Thinking Particles video tutorial – Velocity sculpting
- November 14th, 2010
- Posted in Thinking Particles
- Write comment
This short tutorial showcases a new method I use for sculpting explosions, streams, etc. Simple and very effective! Scene file can be downloaded here.
thx allot for this tutorial its really instructive
but is it possible to make this procedural? for example for each missile will collide with a tank tp create this sphere and interact with it?
an other question
how to create custom forces with tp like forces that we hv in 3ds max
“vortex, wind, pbomb, drag ” ?
Sure, since the intersect node supports raycasting to particles – no problem. You can make a few shapes, pass them to GeoInstance, it’s gonna give you a random one each time. Then use the ‘particle shape’ input in the raycast, instead of ‘node’. About the forces – you don’t need to recreate the existing ones, since TP can work with them. PBomb you don’t need, instead of Drag you have Friction inside TP, directional wind you can do with the force node in TP. The turbulence though, you need to use from the wind object, with spacewarp binding and stdforce node. You can replicate something like it, but it gets unnecessarily convoluted. Instead of the vortex you can use orbit with a force node for the directional component, but the vortex itself is ok. The bigger fun is making forces that don’t already exist 🙂
ow ok! but what i mean by creating custom force is to learning how to create them… I’m a newbie user of tp and i don’t think that i can start directly to create something complex without knowing the basic …

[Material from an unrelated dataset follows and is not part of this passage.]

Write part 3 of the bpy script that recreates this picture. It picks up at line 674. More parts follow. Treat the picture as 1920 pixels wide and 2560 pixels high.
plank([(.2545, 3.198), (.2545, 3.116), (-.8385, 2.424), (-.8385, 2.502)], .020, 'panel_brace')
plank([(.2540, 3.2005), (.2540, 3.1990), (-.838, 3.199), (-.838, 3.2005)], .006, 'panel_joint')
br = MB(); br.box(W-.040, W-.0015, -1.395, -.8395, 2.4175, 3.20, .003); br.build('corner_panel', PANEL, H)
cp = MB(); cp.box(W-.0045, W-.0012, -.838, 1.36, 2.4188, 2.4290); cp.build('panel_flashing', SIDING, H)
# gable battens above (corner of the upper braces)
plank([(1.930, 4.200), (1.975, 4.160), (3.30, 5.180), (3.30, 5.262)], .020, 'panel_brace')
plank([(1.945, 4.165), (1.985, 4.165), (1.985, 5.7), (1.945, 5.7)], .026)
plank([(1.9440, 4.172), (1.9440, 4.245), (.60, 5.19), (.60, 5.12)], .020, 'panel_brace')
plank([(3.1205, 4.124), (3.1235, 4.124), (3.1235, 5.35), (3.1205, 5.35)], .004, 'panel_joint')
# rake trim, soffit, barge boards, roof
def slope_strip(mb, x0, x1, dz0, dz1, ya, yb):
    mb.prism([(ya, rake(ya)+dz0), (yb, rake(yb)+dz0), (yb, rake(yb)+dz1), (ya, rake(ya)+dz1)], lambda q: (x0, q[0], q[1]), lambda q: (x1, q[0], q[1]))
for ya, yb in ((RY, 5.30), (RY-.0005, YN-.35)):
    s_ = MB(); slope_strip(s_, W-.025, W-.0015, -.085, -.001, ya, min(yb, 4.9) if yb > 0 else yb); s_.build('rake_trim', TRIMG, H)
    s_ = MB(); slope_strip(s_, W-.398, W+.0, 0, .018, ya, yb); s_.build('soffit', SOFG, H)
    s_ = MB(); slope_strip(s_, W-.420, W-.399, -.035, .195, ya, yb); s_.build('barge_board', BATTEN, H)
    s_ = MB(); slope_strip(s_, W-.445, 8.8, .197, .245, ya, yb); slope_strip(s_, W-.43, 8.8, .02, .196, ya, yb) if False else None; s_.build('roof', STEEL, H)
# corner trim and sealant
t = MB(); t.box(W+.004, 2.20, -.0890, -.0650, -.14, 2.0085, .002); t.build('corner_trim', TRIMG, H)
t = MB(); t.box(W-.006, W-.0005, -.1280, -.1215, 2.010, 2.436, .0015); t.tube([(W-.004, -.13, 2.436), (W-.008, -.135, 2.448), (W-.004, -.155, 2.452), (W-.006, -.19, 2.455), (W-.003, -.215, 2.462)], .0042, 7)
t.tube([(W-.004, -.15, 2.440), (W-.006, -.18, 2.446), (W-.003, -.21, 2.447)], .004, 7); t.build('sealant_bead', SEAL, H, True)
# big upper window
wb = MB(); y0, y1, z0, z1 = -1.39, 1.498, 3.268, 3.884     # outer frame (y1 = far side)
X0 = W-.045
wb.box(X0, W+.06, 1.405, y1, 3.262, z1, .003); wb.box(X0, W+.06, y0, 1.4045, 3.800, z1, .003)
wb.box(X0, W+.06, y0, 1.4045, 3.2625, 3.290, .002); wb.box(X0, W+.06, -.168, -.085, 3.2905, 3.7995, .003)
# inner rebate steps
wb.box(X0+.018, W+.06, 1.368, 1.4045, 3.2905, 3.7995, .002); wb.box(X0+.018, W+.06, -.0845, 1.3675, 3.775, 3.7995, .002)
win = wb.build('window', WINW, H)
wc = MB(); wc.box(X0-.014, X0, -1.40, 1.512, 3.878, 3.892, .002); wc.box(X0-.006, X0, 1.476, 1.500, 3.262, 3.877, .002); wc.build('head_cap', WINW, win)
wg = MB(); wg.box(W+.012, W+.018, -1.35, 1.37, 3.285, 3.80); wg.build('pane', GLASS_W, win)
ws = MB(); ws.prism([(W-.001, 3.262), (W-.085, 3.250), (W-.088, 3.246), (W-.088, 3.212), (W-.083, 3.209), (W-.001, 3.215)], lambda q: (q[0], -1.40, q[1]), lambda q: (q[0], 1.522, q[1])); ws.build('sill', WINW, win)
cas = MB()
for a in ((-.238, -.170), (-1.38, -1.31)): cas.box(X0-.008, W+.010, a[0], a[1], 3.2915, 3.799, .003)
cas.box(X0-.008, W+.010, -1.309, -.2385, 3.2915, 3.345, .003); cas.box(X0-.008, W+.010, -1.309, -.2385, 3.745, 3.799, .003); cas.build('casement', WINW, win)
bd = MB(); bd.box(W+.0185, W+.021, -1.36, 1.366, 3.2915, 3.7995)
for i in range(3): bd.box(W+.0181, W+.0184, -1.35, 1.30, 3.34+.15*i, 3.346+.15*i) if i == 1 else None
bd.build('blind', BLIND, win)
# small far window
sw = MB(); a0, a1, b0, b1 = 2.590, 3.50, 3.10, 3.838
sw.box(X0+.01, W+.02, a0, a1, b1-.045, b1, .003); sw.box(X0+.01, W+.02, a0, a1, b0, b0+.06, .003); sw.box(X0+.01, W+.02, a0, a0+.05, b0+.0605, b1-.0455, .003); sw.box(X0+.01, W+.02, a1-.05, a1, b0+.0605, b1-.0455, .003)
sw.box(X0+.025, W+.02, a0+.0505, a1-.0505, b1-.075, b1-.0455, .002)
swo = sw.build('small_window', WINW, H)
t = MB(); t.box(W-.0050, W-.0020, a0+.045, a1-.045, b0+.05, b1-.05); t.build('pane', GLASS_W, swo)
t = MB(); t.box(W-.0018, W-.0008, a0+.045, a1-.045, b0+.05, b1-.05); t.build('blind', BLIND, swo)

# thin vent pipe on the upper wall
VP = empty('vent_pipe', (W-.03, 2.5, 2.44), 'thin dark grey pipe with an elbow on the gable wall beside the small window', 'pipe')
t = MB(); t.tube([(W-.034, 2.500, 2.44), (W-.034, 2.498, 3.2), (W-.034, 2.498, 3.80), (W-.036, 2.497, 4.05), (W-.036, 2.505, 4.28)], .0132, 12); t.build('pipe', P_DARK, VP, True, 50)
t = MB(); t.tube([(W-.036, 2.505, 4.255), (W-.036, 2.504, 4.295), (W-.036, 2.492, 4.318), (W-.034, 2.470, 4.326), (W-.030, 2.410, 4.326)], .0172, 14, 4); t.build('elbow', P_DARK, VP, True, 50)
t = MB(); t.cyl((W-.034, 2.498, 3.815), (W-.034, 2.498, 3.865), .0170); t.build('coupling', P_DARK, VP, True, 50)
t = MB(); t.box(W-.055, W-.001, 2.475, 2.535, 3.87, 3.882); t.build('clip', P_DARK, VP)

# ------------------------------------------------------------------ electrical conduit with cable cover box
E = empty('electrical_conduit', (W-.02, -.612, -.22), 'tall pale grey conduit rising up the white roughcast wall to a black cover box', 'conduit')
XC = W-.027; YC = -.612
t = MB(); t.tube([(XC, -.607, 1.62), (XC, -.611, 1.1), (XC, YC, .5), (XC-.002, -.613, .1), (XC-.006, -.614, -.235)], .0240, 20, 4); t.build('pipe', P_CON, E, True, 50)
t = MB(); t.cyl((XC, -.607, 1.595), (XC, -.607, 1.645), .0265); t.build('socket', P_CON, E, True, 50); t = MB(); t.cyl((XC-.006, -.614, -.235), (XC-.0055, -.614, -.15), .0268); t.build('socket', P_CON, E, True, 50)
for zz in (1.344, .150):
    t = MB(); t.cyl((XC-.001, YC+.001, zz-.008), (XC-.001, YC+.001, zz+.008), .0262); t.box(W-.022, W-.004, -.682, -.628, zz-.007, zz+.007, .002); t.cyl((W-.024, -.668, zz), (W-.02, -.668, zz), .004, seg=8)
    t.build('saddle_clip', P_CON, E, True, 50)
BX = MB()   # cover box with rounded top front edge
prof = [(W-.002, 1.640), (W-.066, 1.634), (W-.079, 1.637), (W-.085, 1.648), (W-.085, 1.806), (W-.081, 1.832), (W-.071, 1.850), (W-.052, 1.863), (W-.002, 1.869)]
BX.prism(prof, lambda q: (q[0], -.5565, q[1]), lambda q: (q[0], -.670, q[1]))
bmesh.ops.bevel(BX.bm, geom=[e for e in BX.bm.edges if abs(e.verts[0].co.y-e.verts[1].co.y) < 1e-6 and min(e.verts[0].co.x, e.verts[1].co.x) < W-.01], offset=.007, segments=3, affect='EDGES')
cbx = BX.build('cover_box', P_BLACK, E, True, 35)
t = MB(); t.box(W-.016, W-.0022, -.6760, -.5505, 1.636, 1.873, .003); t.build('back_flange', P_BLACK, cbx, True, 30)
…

right now I’m killing my self to make a car running from point A to B and its the hell for me …the tp joint_sc helper don’t work like constraints of reactor 🙁
That’s what the force node is for. You feed it one vector, for direction, and one scalar, for strength. You can use either the ‘direction’ input, when you want the particle to be pushed in a direction, or the ‘position’ input, when you want the particle to be pulled towards something.
And yes, TP joints are not really like Reactor’s constraints. There are similarities, but there’s differences also 🙂 I will be explaining them in the next DVD, should be out in January.